Reproduce verbatim the lines up to and including the one with "o = mb.build('bindweed', CLOVER_D);", starting from the first.

■ **RECORDED INFORMATION**
━━━━

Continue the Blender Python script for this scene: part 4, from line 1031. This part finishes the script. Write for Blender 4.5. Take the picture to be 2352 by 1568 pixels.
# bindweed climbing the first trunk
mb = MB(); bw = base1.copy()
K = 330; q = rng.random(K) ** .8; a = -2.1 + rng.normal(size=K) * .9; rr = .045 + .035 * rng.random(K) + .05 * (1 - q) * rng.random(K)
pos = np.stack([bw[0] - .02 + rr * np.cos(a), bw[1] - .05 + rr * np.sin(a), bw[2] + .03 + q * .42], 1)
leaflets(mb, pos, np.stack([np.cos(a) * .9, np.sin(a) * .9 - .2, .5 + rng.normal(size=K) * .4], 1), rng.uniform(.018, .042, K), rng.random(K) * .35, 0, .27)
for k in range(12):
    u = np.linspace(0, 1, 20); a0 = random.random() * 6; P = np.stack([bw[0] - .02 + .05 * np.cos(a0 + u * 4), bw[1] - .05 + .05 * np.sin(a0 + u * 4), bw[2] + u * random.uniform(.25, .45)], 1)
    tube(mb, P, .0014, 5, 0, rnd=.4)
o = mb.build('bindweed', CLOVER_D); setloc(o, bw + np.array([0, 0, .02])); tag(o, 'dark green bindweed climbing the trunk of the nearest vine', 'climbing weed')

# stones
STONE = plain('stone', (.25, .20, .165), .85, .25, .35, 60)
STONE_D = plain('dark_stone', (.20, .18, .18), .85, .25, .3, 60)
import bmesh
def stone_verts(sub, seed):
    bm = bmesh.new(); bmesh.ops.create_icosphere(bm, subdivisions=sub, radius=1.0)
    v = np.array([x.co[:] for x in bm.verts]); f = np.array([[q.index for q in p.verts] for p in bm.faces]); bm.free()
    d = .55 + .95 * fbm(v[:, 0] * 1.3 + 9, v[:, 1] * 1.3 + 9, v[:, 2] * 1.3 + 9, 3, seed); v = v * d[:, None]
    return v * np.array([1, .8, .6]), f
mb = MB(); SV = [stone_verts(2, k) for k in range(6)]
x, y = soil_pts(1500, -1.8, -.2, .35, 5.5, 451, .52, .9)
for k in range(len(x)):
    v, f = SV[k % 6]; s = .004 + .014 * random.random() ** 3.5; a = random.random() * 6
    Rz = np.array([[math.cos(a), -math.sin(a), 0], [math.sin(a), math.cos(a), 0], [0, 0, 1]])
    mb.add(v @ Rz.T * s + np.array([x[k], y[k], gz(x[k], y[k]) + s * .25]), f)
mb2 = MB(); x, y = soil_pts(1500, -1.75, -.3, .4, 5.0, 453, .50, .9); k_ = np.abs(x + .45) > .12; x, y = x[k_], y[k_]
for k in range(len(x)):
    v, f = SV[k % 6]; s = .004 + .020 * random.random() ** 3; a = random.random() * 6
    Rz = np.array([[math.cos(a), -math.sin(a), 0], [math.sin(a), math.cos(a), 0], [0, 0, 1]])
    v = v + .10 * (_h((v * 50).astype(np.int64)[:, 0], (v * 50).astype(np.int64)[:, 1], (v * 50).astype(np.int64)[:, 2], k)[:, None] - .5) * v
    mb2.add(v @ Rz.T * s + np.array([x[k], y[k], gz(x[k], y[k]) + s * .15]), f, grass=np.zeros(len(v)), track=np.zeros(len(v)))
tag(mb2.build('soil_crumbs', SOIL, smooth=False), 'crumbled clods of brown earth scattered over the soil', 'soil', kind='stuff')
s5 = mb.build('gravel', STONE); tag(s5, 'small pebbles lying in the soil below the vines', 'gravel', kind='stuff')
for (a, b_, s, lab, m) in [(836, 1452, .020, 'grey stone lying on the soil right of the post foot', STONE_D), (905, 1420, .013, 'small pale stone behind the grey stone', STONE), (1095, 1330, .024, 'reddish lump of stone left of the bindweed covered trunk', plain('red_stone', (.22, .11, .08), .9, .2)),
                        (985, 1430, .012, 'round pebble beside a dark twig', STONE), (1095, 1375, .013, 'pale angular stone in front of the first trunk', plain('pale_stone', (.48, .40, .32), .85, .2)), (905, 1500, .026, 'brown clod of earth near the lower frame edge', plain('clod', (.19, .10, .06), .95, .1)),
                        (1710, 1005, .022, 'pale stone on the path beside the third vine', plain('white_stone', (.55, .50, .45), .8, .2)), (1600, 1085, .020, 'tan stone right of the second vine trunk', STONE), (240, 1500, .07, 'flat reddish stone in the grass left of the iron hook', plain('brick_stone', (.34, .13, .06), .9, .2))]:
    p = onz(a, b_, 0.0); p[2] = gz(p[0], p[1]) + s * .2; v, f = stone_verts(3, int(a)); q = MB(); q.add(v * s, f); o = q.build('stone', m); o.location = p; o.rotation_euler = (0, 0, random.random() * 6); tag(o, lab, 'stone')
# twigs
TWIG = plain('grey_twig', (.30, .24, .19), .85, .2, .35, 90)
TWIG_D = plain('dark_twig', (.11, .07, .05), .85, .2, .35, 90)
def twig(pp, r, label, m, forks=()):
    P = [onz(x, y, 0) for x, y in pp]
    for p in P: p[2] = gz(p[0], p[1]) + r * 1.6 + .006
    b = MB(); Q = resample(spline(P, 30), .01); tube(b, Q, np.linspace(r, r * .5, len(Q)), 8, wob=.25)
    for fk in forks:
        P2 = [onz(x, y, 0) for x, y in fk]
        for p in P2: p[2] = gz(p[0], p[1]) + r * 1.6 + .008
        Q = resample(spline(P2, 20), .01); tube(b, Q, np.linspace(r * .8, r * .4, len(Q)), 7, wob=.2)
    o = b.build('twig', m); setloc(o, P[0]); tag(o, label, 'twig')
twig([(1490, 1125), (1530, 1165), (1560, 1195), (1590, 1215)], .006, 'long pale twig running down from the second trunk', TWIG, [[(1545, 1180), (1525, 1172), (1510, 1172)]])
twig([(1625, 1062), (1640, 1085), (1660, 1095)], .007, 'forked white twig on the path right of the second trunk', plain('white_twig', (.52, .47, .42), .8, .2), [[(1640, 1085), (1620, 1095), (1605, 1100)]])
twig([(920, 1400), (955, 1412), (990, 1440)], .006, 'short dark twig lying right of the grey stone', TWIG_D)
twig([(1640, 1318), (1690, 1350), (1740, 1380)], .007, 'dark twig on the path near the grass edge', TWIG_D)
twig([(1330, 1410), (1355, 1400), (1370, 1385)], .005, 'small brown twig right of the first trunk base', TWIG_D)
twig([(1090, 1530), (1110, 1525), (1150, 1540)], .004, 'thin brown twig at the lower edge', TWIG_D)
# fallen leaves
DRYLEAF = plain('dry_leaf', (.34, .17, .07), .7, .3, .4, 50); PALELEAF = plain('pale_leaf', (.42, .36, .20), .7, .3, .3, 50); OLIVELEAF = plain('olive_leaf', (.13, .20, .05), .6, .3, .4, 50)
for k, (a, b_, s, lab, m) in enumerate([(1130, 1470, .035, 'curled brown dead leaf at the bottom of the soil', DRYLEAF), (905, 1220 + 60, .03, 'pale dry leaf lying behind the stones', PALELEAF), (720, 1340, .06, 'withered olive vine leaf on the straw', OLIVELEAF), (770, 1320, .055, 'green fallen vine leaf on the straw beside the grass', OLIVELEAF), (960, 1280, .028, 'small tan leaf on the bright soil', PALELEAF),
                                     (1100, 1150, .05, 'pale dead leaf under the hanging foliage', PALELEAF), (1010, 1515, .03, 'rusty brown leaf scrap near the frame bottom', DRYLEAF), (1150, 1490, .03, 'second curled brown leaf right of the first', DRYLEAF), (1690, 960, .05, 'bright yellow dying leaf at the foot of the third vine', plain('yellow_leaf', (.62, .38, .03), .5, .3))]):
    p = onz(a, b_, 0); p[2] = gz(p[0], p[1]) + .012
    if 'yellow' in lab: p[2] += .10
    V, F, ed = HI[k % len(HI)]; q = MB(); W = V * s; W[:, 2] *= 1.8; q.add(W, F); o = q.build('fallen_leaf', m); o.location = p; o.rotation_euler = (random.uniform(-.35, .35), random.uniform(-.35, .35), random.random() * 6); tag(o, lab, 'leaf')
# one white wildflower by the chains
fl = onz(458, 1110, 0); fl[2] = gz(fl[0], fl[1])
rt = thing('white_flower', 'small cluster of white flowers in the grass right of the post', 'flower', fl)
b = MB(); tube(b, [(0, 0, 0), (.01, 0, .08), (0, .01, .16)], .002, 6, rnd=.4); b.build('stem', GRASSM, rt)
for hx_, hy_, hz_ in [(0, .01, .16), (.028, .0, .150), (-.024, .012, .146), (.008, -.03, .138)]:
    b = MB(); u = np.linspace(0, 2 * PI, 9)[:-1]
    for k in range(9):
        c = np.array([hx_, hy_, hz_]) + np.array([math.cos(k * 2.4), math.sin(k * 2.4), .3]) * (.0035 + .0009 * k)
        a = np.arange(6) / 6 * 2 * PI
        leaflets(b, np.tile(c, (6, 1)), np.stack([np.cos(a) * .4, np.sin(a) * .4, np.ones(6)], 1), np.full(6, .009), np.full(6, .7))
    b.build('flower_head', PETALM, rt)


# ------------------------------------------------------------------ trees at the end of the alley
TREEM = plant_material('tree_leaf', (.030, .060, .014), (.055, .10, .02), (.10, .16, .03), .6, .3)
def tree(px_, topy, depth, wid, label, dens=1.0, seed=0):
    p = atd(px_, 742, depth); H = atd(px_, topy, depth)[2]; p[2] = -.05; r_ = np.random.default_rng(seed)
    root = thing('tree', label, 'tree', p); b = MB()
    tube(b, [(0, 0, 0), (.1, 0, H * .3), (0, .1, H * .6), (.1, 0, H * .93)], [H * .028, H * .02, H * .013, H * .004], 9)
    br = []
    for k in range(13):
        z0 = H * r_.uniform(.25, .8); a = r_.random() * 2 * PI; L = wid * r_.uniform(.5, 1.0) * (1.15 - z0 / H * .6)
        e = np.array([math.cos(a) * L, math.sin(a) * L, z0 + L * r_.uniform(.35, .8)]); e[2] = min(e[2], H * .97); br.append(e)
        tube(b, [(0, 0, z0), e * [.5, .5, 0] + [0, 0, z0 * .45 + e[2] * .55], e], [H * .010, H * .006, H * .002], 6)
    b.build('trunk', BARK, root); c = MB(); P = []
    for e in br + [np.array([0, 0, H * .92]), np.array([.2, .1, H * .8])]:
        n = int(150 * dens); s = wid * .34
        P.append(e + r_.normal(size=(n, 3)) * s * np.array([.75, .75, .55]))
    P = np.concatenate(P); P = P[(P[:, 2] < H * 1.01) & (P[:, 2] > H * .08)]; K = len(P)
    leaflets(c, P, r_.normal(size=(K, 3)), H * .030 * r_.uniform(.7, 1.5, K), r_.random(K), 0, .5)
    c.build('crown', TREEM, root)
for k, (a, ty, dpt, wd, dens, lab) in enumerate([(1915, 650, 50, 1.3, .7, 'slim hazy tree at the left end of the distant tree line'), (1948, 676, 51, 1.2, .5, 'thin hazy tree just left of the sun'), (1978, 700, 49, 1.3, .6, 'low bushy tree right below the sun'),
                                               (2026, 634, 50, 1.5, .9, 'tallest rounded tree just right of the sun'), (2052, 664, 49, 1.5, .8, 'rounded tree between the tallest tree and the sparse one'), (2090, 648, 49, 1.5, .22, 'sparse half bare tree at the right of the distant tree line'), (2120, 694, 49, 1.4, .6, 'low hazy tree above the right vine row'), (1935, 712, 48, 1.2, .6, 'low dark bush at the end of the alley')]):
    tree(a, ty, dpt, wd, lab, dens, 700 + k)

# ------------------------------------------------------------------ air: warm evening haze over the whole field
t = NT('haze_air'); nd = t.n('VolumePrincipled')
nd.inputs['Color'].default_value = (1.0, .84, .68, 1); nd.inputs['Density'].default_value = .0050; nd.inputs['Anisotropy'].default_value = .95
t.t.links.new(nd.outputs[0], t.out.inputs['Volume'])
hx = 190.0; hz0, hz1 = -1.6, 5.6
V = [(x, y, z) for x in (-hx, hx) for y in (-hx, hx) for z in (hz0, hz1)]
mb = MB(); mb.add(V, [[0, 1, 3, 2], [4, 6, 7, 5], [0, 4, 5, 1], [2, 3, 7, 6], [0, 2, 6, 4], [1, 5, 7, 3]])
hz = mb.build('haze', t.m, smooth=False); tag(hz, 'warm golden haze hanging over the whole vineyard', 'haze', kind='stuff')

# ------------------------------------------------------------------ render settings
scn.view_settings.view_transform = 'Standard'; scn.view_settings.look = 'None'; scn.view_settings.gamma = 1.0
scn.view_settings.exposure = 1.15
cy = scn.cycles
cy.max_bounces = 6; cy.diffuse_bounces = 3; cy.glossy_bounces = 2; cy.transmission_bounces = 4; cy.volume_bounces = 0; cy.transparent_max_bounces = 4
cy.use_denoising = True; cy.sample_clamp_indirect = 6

━━━━

■ **THE ANSWER**
Continue the Blender Python script for this scene: part 4, from line 1031. This part finishes the script. Write for Blender 4.5. Take the picture to be 2352 by 1568 pixels.
# bindweed climbing the first trunk
mb = MB(); bw = base1.copy()
K = 330; q = rng.random(K) ** .8; a = -2.1 + rng.normal(size=K) * .9; rr = .045 + .035 * rng.random(K) + .05 * (1 - q) * rng.random(K)
pos = np.stack([bw[0] - .02 + rr * np.cos(a), bw[1] - .05 + rr * np.sin(a), bw[2] + .03 + q * .42], 1)
leaflets(mb, pos, np.stack([np.cos(a) * .9, np.sin(a) * .9 - .2, .5 + rng.normal(size=K) * .4], 1), rng.uniform(.018, .042, K), rng.random(K) * .35, 0, .27)
for k in range(12):
    u = np.linspace(0, 1, 20); a0 = random.random() * 6; P = np.stack([bw[0] - .02 + .05 * np.cos(a0 + u * 4), bw[1] - .05 + .05 * np.sin(a0 + u * 4), bw[2] + u * random.uniform(.25, .45)], 1)
    tube(mb, P, .0014, 5, 0, rnd=.4)
o = mb.build('bindweed', CLOVER_D); setloc(o, bw + np.array([0, 0, .02])); tag(o, 'dark green bindweed climbing the trunk of the nearest vine', 'climbing weed')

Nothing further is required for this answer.